TROLLING the usual haunts in a long carouse late last week Hag took Green Fairy Absinthe with a most unhappy parent.
And heard a quite fascinating story about Guilford Young College, which Hag cannot vouch for, but being a faithful relayer of gossip and scuttlebut, passes on to her startled readership nevertheless.
Hag was told that students studying a TCE Course (Year 11/ 12) called something like Science of the Environment have been “studying” under the tutelage of Forestry Tasmania.
Worried parent — who at one point became rather nervous when Hag unsteadily poured herself a seventh shot of Green Fairy Ansinthe — said the students had been taken to the Styx where they were informed how effective hot regeneration burns were.
And, how appropriate current clearfelling practices were and what a fabulous environmental result the whole thing produced.
Then there were further excursions with Forestry Tasmania to a sawmill in Sorell to show them how effective the downstream processing was — and how necessary the woodchip industry was because so little of a tree can actually be used in a sawmill.

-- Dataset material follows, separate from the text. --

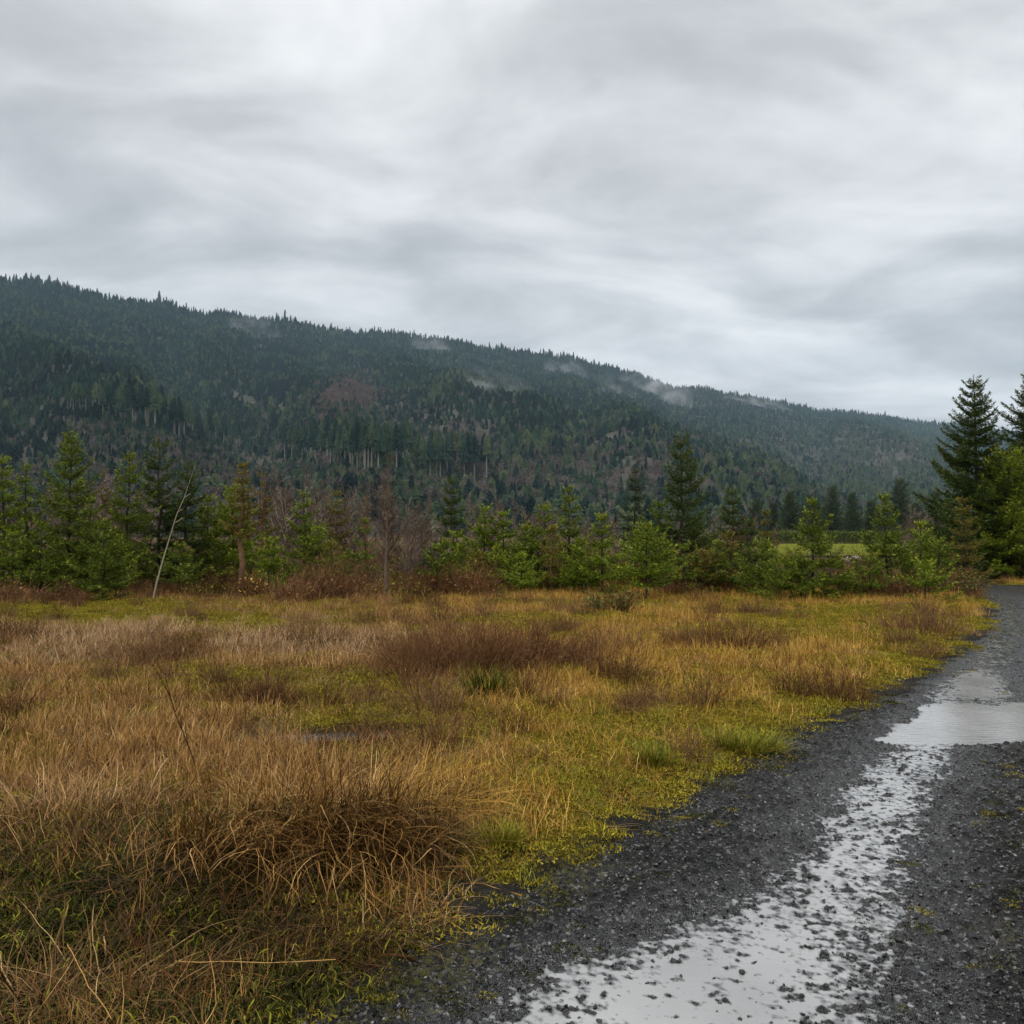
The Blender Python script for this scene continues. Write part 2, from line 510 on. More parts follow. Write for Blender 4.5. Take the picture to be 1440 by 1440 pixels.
def build_road():
    parts_v = []; parts_f = []; ms = []; ws = []; rs = []; off = 0
    for t0, t1, rate, ds, sm in ((1.2, 11.5, .0021, .0088, .007), (11.5, 52, .004, .03, .03)):
        ts = [t0]
        while ts[-1] < t1:
            ts.append(ts[-1] + max(sm, rate * max(.5, ts[-1] - .6)))
        ts = np.array(ts[:-1] + [t1])
        ss = np.arange(-2.0, 3.6, ds)
        bx = np.interp(ts, LS, LP[:, 0]); by = np.interp(ts, LS, LP[:, 1])
        nx = np.interp(ts, LS, LN[:, 0]); ny = np.interp(ts, LS, LN[:, 1])
        x = bx[:, None] + nx[:, None] * ss; y = by[:, None] + ny[:, None] * ss
        S = np.broadcast_to(ss, x.shape)
        z = road_z(x, y, S)
        parts_v.append(np.stack([x, y, z], -1).reshape(-1, 3))
        parts_f.append(grid_faces(len(ts), len(ss))[:, ::-1] + off); off += x.size
        ri = road_in(x, y, S)
        rs.append(ri.ravel())
        ws.append((np.maximum(sstep(.034, .004, z - WL), .85 * sstep(10, 15, y) * np.exp(-(S / .6) ** 2)) * sstep(.0, .4, ri)).ravel())
        mo = .62 * np.exp(-((S - .95) / .33) ** 2) * np.clip(.45 + .9 * fbm(x * 1.4, y * 1.4, 2, 71), 0, 1) + .62 * sstep(.65, -.05, ri) * np.clip(.55 + fbm(x * 1.7, y * 1.7, 2, 72), 0, 1)
        ms.append((mo * (z > WL + .004)).ravel())
    me = mesh('gravel_road', np.vstack(parts_v), np.vstack(parts_f), M['gravel'], True, attrs={'moss': np.concatenate(ms), 'wet': np.concatenate(ws)})
    tag(ob('gravel_road', me), 'wet dark gravel track with two wheel ruts', 'road', kind='structure')
    # the water standing in the ruts: one level surface wherever the bed lies below it
    P = np.vstack(parts_v); Fq = np.vstack(parts_f)
    zb_ = np.where(np.concatenate(rs) > .02, P[:, 2], 1.0)
    Fw = Fq[(zb_[Fq] < WL + .003).any(1)]
    used, inv = np.unique(Fw, return_inverse=True)
    Vw = P[used].copy(); Vw[:, 2] = WL
    me = mesh('puddle', Vw, inv.reshape(-1, 4), M['water'], True, attrs={'depth': np.clip(WL - P[used, 2], 0, 1)})
    tag(ob('puddle', me), 'shallow water standing in the wheel ruts and the wide puddle across the track', 'puddle', kind='structure')
    a = np.linspace(0, 2 * np.pi, 40, endpoint=False)
    v = np.stack([FP[0] + 1.1 * np.cos(a), FP[1] + .55 * np.sin(a) + .1 * 1.1 * np.cos(a), np.full(40, -.066)], 1)
    me = mesh('field_puddle', v, np.arange(40)[None, :], M['water'], attrs={'depth': np.full(40, .004)})
    tag(ob('field_puddle', me), 'small muddy pool among the grass of the field', 'puddle', kind='structure')


build_ground()
build_road()


# ------------------------------------------------------------------ plant generators
def ribbons(n, rng, rad, lens, lean, curl, width, segs=4, az=None, wander=0.0, base=None, tint=(.5, .2), zbase=0.0, taper=.7):
    """n grass blades as bent tapering ribbons"""
    if base is None:
        r = rad * np.sqrt(rng.random(n)); a = rng.random(n) * 2 * np.pi
        base = np.stack([r * np.cos(a), r * np.sin(a), np.full(n, zbase)], 1)
    az = rng.random(n) * 2 * np.pi if az is None else az
    L = rng.uniform(*lens, n); th = np.abs(rng.normal(*lean, n)); cu = rng.normal(*curl, n)
    w = width * rng.uniform(.6, 1.3, n)
    P = [base.copy()]; azs = [az]
    p = base.copy(); a = az.copy()
    for j in range(segs):
        t = (j + .5) / segs
        ang = th + cu * t ** 1.2
        st = L / segs
        p = p + np.stack([np.sin(ang) * np.cos(a) * st, np.sin(ang) * np.sin(a) * st, np.cos(ang) * st], 1)
        p[:, 2] = np.maximum(p[:, 2], zbase + .004)
        P.append(p.copy()); a = a + rng.normal(0, wander + 1e-6, n); azs.append(a)
    V = []
    for j in range(segs + 1):
        side = np.stack([-np.sin(azs[j]), np.cos(azs[j]), np.zeros(n)], 1)
        ww = (w * np.clip(1 - (j / segs) ** 2, .06, 1) ** taper)[:, None]
        V += [P[j] - side * ww / 2, P[j] + side * ww / 2]
    V = np.stack(V, 1)                       # n, 2(segs+1), 3
    k = 2 * (segs + 1)
    f = np.array([[2 * j, 2 * j + 1, 2 * j + 3, 2 * j + 2] for j in range(segs)])
    Fc = (np.arange(n)[:, None, None] * k + f[None]).reshape(-1, 4)
    ti = np.repeat(np.clip(rng.normal(*tint, n), 0, 1), k)
    return V.reshape(-1, 3), Fc, ti


def cat(parts):
    v = []; f = []; t = []; o = 0
    for a, b, c in parts:
        v.append(a); f.append(np.asarray(b) + o); t.append(c); o += len(a)
    return np.vstack(v), f, np.concatenate(t)


def tris(P, dirs, L, w, rng, tint):
    """small leaf-like triangles at P pointing along dirs"""
    r = nrm(np.cross(dirs, rng.normal(size=P.shape)))
    a = P - r * (w / 2)[:, None]; b = P + r * (w / 2)[:, None]; c = P + dirs * L[:, None]
    V = np.stack([a, b, c], 1).reshape(-1, 3)
    return V, np.arange(len(V)).reshape(-1, 3), np.repeat(tint, 3)


def segs_mesh(S, tint, sides=3):
    """tapered twigs: rows of x0 y0 z0 x1 y1 z1 r0 r1"""
    S = np.asarray(S, float)
    p0, p1, r0, r1 = S[:, :3], S[:, 3:6], S[:, 6], S[:, 7]
    d = nrm(p1 - p0)
    ref = np.where(np.abs(d[:, 2:3]) > .9, np.array([[1.0, 0, 0]]), np.array([[0, 0, 1.0]]))
    u = nrm(np.cross(d, ref)); v = np.cross(d, u)
    V = []
    for p, r in ((p0, r0), (p1, r1)):
        for k in range(sides):
            a = 2 * math.pi * k / sides
            V.append(p + (u * math.cos(a) + v * math.sin(a)) * r[:, None])
    V = np.stack(V, 1)
    f = np.array([[k, (k + 1) % sides, sides + (k + 1) % sides, sides + k] for k in range(sides)])
    Fc = (np.arange(len(S))[:, None, None] * 2 * sides + f[None]).reshape(-1, 4)
    return V.reshape(-1, 3), Fc, np.repeat(tint, 2 * sides)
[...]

And lastly they journeyed on again with those friendly Forestry Tasmania tour guides to look at Wielangta (scene of current court case, Brown ponders FT contempt) to get a real understanding of the effectiveness of plantations and the care FT extends to the environment.
The parent claimed there was was no mention ever been made of any current disputes, breaches of the forest practices code, alternatives to clearfelling, the differences between rainforests or mixed forests and plantations etc …
The parent said, as Hag hazily recalls: “I do not believe any other tree scientists or forestry specialists other than those employed by Forestry Tas have been educating these young (some of voting age) people in their course on Science of the Environment during their highly informative Term One”.
Seems to Hag that it’s a little akin to learning about the benefits of nuclear energy from the people who ran Chernobyl — or BHP running courses on geology.
Then again, perhaps I’m just an old, totally biased, cynical drunk.
TT note: Tasmanian Times sent Hag’s offering to Guilford Young via email but hasn’t had a response.